Question

Prove that √2 is irrational.
Plz answer fast......​

Answer 1

Hey buddy here is your answer

Let us assume that root 2 is a rational number.

Then that implies that

Root 2 = p/q where p and q are coprimes.

Squaring on both sides

2=p^2 /q^2

2 q^2= p^2

This implies that 2 is a factor of p^2

This also implies that 2 is a factor of p

Then there exists 2c=p where c belongs to positive integers

That implies,

(2c)^2=2q^2

4c^2 = 2q^2

2c^2 = q^2

This implies that 2 is a factor of q^2

This also implies that 2 is a factor of a

But this contradicts the fact that p and q are co primes and do not have ea common factor.

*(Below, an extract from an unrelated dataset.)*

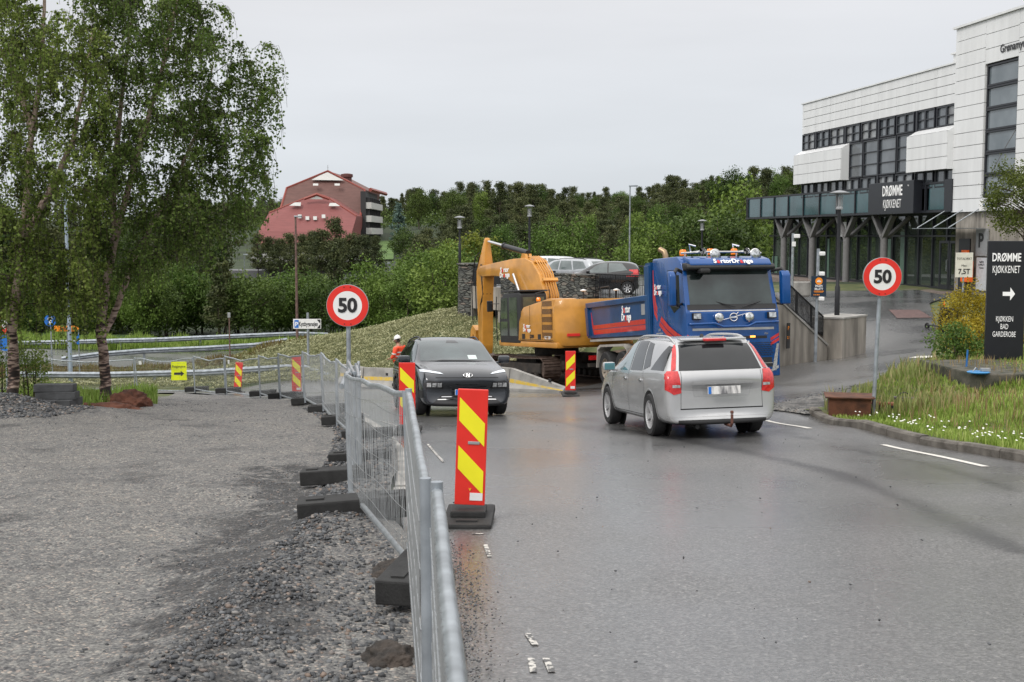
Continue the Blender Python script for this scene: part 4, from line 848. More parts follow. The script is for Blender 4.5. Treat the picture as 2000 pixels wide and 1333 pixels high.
t = thing('sign_foundation', 'mossy dark concrete foundation slab below the pylon sign', 'foundation', (9.6, 22.6, -.84), R(4)); g = MB(); g.box((.3,.7,-.25),(3.2,2.6,.5),bev=.03); g.build('slab', mat('mossy_concrete', (.03,.035,.022), .9, c2=(.11,.10,.08), scale=4, bump=.5, detail=8), t)
t = thing('plastic_disc', 'flat blue plastic disc lying on the sign foundation', 'disc', (8.4,22.0,-.825)); g = MB(); g.lathe([(.19,0),(.2,.02),(.17,.03),(0,.03)],28); g.build('disc', mat('blue_plastic', (.03,.22,.5), .4), t)
g = MB(); g.box((.12,0,.06),(.16,.1,.05)); g.tube([(-.1,0,.03),(-.05,0,.1),(0,.05,.06)],.01,5); g.build('fitting', M_signback, t)
t = thing('blue_stake', 'short bright blue stake in front of the green bush', 'stake', (8.62,23.2,-1.0)); g = MB(); g.cyl((0,0,0),(.02,0,.48),.018,8); g.build('stake', mat('blue_plastic2', (.02,.14,.4), .4), t)
t = thing('cable_hoop', 'black cable hoop curving out of the grass', 'cable', (*gat(1765,800,14).xy, 0)); zz = h(t.location.x, t.location.y); g = MB(); g.tube([(-.22+.022*i, 0, zz+.05+.22*math.sin(PI*i/20)) for i in range(21)],.012,6); g.build('hoop', M_rubber, t)
b = gat(1785,803,14); t = thing('loose_kerbstone', 'loose grey kerbstone lying in the long grass', 'stone', (b.x, b.y+.2, h(b.x,b.y)+.06), R(-24)); g = MB(); g.box((0,0,.05),(.62,.16,.14),bev=.02); g.build('stone', M_kerb, t)
# ---------------------------------------------------------------- cars
def eval_mesh(me, sub=2, cuts=()):
    o = bpy.data.objects.new('tmp', me); col.objects.link(o); m = o.modifiers.new('s', 'SUBSURF'); m.levels = sub; m.render_levels = sub
    cs = []
    for i, cme in enumerate(cuts):
        c = bpy.data.objects.new('cut', cme); col.objects.link(c); b = o.modifiers.new('b%d' % i, 'BOOLEAN'); b.operation = 'DIFFERENCE'; b.object = c; b.solver = 'EXACT'; cs.append(c)
    dg = bpy.context.evaluated_depsgraph_get(); dg.update(); r = bpy.data.meshes.new_from_object(o.evaluated_get(dg))
    bpy.data.objects.remove(o)
    for c in cs: bpy.data.objects.remove(c)
    return r
def car_hull(st):   # st rows: x, w, zb, zm, zbelt, wb, wr, zre, zr, bulge
    rows = []
    for (x, w, zb, zm, zbt, wb, wr, zre, zr, bl) in st:
        P = [(0, zb), (w*.82, zb), (w*.965, zb+.05), (w, zm), (w*.995, (zm+zbt)/2), (wb, zbt-.012), (wb-.02, zbt+.02), ((wb+wr)/2+.01, (zbt+zre)/2), (wr+.01, zre-.03), (wr-.05, zre+.005), (wr*.55, zr-.008), (0, zr)]
        rows.append([(x+bl*(1-(y/w)**2), y, z) for y, z in P])
    K = len(rows[0]); vs = []; ring = []
    for r in rows:
        ids = []
        for k in range(K): ids.append(len(vs)); vs.append(r[k])
        for k in range(K-2, 0, -1): ids.append(len(vs)); x, y, z = r[k]; vs.append((x, -y, z))
        ring.append(ids)
    n = len(ring[0]); fs = []
    for a, b in zip(ring[:-1], ring[1:]):
        for j in range(n): fs.append((a[j], a[(j+1)%n], b[(j+1)%n], b[j]))
    for rr in (ring[0], ring[-1]):
        fs.append((rr[0], rr[1], rr[n-1]))
        for k in range(1, K-2): fs.append((rr[k], rr[k+1], rr[n-k-1], rr[n-k]))
        fs.append((rr[K-2], rr[K-1], rr[K]))
    me = bpy.data.meshes.new('hull'); me.from_pydata(vs, [], fs); bm = bmesh.new(); bm.from_mesh(me); bmesh.ops.recalc_face_normals(bm, faces=bm.faces)
    if bm.calc_volume(signed=True) < 0: bmesh.ops.reverse_faces(bm, faces=bm.faces)
    bm.to_mesh(me); bm.free(); return me
def patch(me, poly, view, off, name, mt, parent, sides=1, thresh=.12, two=False):
    """piece of the hull inside a convex outline seen along an axis, lifted off by a few millimetres"""
    if two:
        for sg in (1, -1): o = patch(me, poly, view, off, name, mt, parent, sg, thresh)
        return o
    out_v = []; out_f = []
    for sgn in ((1, -1) if two else (sides,)):
        bm = bmesh.new(); bm.from_mesh(me); pl = [Vector(p) for p in poly]; ar = sum(pl[i].x*pl[(i+1)%len(pl)].y-pl[(i+1)%len(pl)].x*pl[i].y for i in range(len(pl)))
        if ar < 0: pl = pl[::-1]
        ax = {'side': (0, 2), 'front': (1, 2), 'top': (0, 1)}[view]
        if view == 'side': bmesh.ops.bisect_plane(bm, geom=bm.verts[:]+bm.edges[:]+bm.faces[:], plane_co=(0,0,0), plane_no=(0,-sgn,0), clear_outer=True)
        for i in range(len(pl)):
            a, b = pl[i], pl[(i+1)%len(pl)]; d = b-a; nn = (d.y, -d.x); no = [0,0,0]; co = [0,0,0]; no[ax[0]], no[ax[1]] = nn; co[ax[0]], co[ax[1]] = a.x, a.y
            g_ = bm.verts[:]+bm.edges[:]+bm.faces[:]
            if not bm.faces: break
            bmesh.ops.bisect_plane(bm, geom=g_, plane_co=co, plane_no=no, clear_outer=True)
        bm.normal_update(); dr = {'side': Vector((0,sgn,0)), 'front': Vector((sgn,0,0)), 'top': Vector((0,0,1))}[view]
        bmesh.ops.delete(bm, geom=[f for f in bm.faces if f.normal.dot(dr) < thresh], context='FACES')
        bm.normal_update(); nv = [v.normal.copy() for v in bm.verts]
        for v, n_ in zip(bm.verts, nv): v.co += n_*off
        bm.verts.index_update(); o_ = len(out_v); out_v += [tuple(v.co) for v in bm.verts]; out_f += [tuple(v.index+o_ for v in f.verts) for f in bm.faces]; bm.free()
    m = bpy.data.meshes.new(name); m.from_pydata(out_v, [], out_f); m.materials.append(mt); m.polygons.foreach_set('use_smooth', [True]*len(m.polygons))
    return link(name, m, parent)
M_tyre = mat('tyre', (.02,.02,.021), .8, var=.2, scale=12, bump=.15, bscale=50)
M_alloy = mat('alloy', (.62,.62,.63), .3, .6, var=.1); M_alloyd = mat('dark_alloy', (.12,.12,.125), .35, .7)
M_wellb = mat('wheel_well', (.008,.008,.008), .95); M_chrome = mat('chrome', (.7,.7,.7), .12, 1, var=.02)
M_tint = mat('tinted_glass', (.012,.014,.016), .03, spec=.5, coat=.15); M_carglass = mat('car_glass', (.03,.045,.05), .03, spec=.7, coat=.3, c2=(.07,.10,.105), scale=1.1)
M_tail = mat('tail_light', (.42,.008,.012), .18, coat=.8, c2=(.62,.03,.03), scale=20); M_clear = mat('clear_lens', (.45,.46,.47), .12, .3, coat=.8, scale=30, var=.4)
M_trim = mat('black_trim', (.02,.02,.021), .55); M_gap = mat('panel_gap', (.006,.006,.006), .9)
def wheel(par, x, y, r, wd, spokes=5, rimmat=None, side=1, rr=.66, hub=.1, dish=.02):
    w_ = bpy.data.objects.new('wheel', None); col.objects.link(w_); w_.parent = par; w_.location = (x, y, r)
    T = Matrix.Rotation(-side*PI/2, 4, 'X'); h_ = wd/2
    g = MB(); g.lathe([(r*rr,-h_),(r*.90,-h_),(r*.975,-h_*.8),(r,-h_*.45),(r,h_*.45),(r*.975,h_*.8),(r*.90,h_),(r*rr,h_*.9),(r*rr,-h_)], 40, T=T); g.build('tyre', M_tyre, w_, smooth=35)
    g = MB(); z1 = h_*.72
    g.lathe([(r*rr,h_*.92),(r*(rr-.03),h_*.88),(r*(rr-.06),h_*.3),(r*(rr-.06),-h_*.5)], 40, T=T)
    g.lathe([(r*hub*1.6,z1-dish-.02),(r*hub*1.6,z1-dish),(r*hub,z1-dish+.012),(0,z1-dish+.012)], 20, T=T)
    for k in range(spokes):
        a = 2*PI*k/spokes+.3; ca, sa = math.cos(a), math.sin(a)
        def sp(rad, tt, z): return T @ Vector((ca*rad-sa*tt, sa*rad+ca*tt, z))
        w0, w1 = r*.085, r*.12*(5/spokes)**.6; r0, r1 = r*hub*.8, r*(rr-.04)
        vs = [sp(r0,-w0,z1-dish),sp(r0,w0,z1-dish),sp(r1,w1,z1+.01),sp(r1,-w1,z1+.01),sp(r0,-w0,z1-dish-.03),sp(r0,w0,z1-dish-.03),sp(r1,w1,z1-.04),sp(r1,-w1,z1-.04)]
        g.add(vs, [(0,1,2,3),(4,7,6,5),(0,4,5,1),(2,6,7,3),(1,5,6,2),(0,3,7,4)])
    g.build('rim', rimmat or M_alloy, w_, smooth=35)
    g = MB(); g.lathe([(r*(rr-.05),z1-.09),(0,z1-.09)], 24, T=T); g.build('brake_disc', M_wellb, w_)
    return w_
def place_car(o, x, y, ang, wb):
    f = Vector((math.cos(ang), math.sin(ang))); pf = Vector((x, y))+f*wb/2; pr = Vector((x, y))-f*wb/2; l = Vector((-f.y, f.x))
    zf, zr = h(*pf), h(*pr); zl, zR = h(x+l.x*.75, y+l.y*.75), h(x-l.x*.75, y-l.y*.75)
    X = Vector((f.x*wb, f.y*wb, zf-zr)).normalized(); Y = Vector((l.x*1.5, l.y*1.5, zl-zR)); Y = (Y-X*Y.dot(X)).normalized(); Z = X.cross(Y)
    m = Matrix((X, Y, Z)).transposed().to_4x4(); m.translation = (x, y, (zf+zr)/2+.005); o.matrix_world = m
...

This is because of our wrong assumption.

Therefore root 2 is an irrational number.

Hope it helps

Please mark it as the brainliest.

Cheers

-Hermione

Answer 2

$\huge \boxed{ \bf{Answer}}$



$\bf{Proof} \: \div$


Let, √2 be a rational number which can be written in the form of p/q where p and q are co-prime and q ≠ 0 .


$\therefore \: \sqrt{2} = \frac{p}{q}$

$= > \: 2 = \frac{ {p}^{2} }{ {q}^{2} } \: \: \: \: \: \: \: (squaring \: both \: sides)$

$= > \: {p}^{2} = 2 {q}^{2} \: \: \: \: \: \: \: \: \: \: \: - - - > (1)$

$\: \therefore \: 2 \: is \: a \: factor \: of \: {p}^{2}$

$\therefore \: 2 \: is \: a \: factor \: of \: p$


Let, p = 2m, where m is a non-zero integer.


$= > \: {p}^{2} = {(2m)}^{2}$

$= > \: {p}^{2} = 4 {m}^{2}$

$= > 2 {q}^{2} = 4 {m}^{2} \: \: \: \: \: \: \: -- - > (from1)$

$= > \: {q}^{2} = 2 {m}^{2}$


$\therefore \: 2 \: is \: a \: factor \: of \: {q}^{2}$

$\therefore \: 2 \: is \: a \: factor \: of \: q$


So, we can see that both p and q have common factor 2, which contradicts our supposition that p and q are co - prime.


$\therefore \: \sqrt{2} \: is \: an \: \bf{irrational} \: number$